Material for this task.
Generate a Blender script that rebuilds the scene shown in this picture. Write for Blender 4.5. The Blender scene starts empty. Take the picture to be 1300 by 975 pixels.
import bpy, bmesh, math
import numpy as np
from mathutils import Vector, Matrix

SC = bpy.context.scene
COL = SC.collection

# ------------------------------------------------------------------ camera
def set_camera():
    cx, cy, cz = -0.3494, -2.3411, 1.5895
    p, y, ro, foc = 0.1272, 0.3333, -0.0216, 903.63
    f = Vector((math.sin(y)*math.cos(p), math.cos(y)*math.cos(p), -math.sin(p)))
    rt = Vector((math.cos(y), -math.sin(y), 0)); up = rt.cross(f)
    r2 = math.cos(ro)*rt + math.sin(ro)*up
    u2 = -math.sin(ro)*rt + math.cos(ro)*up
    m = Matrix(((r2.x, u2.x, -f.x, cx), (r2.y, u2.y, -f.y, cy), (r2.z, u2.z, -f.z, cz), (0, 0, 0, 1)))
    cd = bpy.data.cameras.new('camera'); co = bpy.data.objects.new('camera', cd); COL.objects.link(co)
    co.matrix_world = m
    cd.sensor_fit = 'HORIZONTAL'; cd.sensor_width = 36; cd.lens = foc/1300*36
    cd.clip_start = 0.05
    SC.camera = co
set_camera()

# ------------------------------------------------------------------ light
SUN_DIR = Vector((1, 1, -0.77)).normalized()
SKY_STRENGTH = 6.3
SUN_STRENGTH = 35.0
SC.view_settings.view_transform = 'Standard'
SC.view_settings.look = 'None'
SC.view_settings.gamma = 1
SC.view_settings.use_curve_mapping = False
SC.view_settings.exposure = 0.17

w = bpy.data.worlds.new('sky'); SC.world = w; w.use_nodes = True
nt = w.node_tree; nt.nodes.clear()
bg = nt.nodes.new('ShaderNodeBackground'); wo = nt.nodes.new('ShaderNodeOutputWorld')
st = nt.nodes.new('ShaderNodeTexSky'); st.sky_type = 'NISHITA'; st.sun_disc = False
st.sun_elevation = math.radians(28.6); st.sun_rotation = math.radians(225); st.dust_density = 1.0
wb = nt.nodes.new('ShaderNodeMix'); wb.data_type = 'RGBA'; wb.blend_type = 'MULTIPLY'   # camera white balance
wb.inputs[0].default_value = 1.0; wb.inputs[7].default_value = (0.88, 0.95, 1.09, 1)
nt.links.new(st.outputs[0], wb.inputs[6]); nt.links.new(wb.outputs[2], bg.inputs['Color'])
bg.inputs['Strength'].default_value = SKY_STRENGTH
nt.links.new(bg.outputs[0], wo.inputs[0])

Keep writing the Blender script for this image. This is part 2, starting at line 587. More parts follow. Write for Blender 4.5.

To do. In the listing above, reproduce the first line and each one after it through the line that contains "COL = SC.collection".

Solution.
Generate a Blender script that rebuilds the scene shown in this picture. Write for Blender 4.5. The Blender scene starts empty. Take the picture to be 1300 by 975 pixels.
import bpy, bmesh, math
import numpy as np
from mathutils import Vector, Matrix

SC = bpy.context.scene
COL = SC.collection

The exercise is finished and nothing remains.